Lesson 3: Overview of Court System

Snapshot

Grade Level

5-7

Duration

2 periods

Lesson Plan (PDF)

Introduction

In this section, students will become acquainted with Canada’s Court System. They will begin by learning what the purpose of Canada’s court system is, how it originated, and what makes it unique. They will also learn the types of courts in Canada, and learn the basics of what they do.

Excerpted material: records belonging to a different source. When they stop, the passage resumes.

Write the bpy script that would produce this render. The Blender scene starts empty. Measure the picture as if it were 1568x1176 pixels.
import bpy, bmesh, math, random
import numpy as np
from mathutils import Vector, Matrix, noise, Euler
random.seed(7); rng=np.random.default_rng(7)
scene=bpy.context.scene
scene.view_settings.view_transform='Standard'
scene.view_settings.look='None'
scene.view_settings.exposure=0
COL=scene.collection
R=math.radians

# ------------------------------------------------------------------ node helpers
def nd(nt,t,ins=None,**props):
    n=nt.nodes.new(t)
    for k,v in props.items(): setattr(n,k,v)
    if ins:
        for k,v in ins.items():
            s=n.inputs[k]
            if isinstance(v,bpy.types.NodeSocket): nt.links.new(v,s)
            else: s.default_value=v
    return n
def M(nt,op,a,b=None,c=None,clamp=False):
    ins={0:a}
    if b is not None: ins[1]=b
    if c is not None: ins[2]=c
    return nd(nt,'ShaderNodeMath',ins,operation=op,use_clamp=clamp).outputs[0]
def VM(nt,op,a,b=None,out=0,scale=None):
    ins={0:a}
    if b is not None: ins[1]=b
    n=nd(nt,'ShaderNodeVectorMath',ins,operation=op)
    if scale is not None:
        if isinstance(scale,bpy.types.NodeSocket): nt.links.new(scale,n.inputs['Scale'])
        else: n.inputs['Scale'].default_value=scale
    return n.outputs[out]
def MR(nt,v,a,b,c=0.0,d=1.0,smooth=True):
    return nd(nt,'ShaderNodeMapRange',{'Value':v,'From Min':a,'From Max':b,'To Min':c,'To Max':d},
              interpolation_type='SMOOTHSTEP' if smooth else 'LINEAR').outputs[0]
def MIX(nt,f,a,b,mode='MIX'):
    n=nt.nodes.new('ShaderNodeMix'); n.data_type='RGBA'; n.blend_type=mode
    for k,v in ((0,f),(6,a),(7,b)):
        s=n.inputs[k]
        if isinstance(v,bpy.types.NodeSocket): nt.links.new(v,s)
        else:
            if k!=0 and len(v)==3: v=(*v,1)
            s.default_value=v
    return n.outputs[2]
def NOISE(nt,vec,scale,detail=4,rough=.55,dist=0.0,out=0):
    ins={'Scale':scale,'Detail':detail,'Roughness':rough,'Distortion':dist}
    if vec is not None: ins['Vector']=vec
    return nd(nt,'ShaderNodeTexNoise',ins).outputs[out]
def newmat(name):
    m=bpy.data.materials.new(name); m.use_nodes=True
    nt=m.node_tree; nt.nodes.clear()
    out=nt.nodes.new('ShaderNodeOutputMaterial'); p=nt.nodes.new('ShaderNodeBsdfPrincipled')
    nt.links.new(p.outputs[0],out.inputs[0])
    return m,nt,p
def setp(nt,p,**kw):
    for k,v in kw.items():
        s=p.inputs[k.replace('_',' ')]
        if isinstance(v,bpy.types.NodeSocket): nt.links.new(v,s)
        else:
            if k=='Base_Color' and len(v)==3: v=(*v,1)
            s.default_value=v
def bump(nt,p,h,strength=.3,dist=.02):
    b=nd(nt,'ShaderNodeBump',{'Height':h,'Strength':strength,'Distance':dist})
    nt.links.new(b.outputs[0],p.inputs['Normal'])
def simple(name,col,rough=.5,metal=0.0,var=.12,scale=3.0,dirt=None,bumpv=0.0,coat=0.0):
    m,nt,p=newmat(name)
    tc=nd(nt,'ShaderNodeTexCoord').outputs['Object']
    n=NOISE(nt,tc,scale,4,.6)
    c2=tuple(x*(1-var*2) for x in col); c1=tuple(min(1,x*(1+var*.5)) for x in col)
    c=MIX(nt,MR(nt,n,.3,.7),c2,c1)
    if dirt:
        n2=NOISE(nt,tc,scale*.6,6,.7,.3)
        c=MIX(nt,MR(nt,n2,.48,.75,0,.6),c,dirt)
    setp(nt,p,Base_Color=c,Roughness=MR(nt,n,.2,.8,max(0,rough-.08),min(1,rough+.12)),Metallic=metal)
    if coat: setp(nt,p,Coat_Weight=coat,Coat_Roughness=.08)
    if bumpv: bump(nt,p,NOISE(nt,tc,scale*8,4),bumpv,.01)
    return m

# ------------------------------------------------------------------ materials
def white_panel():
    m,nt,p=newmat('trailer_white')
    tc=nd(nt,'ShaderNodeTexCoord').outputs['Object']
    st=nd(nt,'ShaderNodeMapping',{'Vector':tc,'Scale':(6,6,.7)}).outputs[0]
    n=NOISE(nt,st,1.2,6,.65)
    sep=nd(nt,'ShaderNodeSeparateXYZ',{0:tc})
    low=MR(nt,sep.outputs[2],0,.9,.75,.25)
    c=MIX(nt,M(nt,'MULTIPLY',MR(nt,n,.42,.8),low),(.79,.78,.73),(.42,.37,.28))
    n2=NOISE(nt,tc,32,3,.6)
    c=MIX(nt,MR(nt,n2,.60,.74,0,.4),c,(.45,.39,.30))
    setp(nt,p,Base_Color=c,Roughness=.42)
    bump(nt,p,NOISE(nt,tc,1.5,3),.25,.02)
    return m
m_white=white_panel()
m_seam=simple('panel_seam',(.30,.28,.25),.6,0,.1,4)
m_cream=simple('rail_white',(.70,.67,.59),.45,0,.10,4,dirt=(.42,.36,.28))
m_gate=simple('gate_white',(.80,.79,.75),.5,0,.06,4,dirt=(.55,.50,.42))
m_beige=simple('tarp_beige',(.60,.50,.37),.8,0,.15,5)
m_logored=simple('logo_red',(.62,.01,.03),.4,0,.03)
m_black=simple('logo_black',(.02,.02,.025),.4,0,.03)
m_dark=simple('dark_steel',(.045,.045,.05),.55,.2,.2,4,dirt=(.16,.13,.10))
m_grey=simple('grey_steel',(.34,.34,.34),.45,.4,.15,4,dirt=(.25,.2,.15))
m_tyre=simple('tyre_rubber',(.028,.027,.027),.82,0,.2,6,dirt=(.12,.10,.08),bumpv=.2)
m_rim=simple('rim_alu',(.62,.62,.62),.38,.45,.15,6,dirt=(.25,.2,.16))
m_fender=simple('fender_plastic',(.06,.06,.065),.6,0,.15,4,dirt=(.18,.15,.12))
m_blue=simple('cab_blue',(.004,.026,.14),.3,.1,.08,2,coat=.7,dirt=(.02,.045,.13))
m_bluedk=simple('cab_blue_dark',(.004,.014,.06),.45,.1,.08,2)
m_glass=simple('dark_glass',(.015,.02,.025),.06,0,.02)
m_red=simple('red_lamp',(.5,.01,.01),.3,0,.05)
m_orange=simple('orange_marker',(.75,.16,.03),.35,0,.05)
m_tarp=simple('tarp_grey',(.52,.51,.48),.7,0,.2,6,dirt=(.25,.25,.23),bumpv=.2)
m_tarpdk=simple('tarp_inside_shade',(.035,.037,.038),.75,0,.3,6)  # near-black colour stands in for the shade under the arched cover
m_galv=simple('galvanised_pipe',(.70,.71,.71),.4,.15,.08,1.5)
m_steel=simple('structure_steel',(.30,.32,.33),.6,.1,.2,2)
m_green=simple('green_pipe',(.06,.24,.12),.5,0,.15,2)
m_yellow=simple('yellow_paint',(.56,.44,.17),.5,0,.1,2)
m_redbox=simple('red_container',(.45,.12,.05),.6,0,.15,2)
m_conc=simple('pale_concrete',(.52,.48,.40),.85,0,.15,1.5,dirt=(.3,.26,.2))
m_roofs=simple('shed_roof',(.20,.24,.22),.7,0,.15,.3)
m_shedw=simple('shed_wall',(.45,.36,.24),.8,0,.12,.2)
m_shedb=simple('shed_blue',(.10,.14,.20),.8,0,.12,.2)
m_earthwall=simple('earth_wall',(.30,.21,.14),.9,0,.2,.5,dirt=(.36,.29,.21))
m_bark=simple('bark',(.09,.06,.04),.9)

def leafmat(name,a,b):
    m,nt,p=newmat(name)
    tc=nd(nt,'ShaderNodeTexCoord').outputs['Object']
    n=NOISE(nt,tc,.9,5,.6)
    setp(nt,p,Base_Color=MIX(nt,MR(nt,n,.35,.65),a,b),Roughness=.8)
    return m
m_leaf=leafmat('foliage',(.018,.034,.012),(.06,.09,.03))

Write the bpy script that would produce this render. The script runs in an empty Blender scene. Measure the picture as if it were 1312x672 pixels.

Students will also discuss the pros and cons of having cameras in the courtroom.

Objectives

By the end of this lesson, students will:

  • Discover what the purpose of Canada’s court system is, how it came to be, and what are its distinguishing features
  • Differentiate between six types of courts in Canada including Federal Court, Federal Appeal Court, Supreme Court of Canada, Court of Appeal for BC, Supreme Court of BC, and Provincial Court of BC
  • Learn what are some of the arguments for and against having cameras in court and will form opinions on when it is appropriate to have them in the courtroom

Focus Questions

  1. What role does Canada’s court system play in the justice system?
  2. What are the different types of courts in Canada and what authority do they have?
  3. How did Canada’s court system develop?
  4. What are the pros and cons of having cameras in court?
  5. What is your opinion on having cameras in courtrooms?

Teaching Summary

Topics 1, 2 & 3: Purpose of the Court System, Jurisdiction of the Courts & History and Traditions

Students will learn about why we have courts, where our court system began, the jurisdiction of the courts and about some distinct features of our court system by reading a handout and answering some questions either individually or in a discussion.

Topic 4: Canada’s Court System

Students will learn about some federal and provincial courts and do a web-quest to find out which courts are being identified in Handout 2: Canada’s and BC’s Court System.

Topic 5: Cameras in the Courtroom

Students will look at why cameras are not allowed in court and will take a position on either side of the issue during a discussion or debate.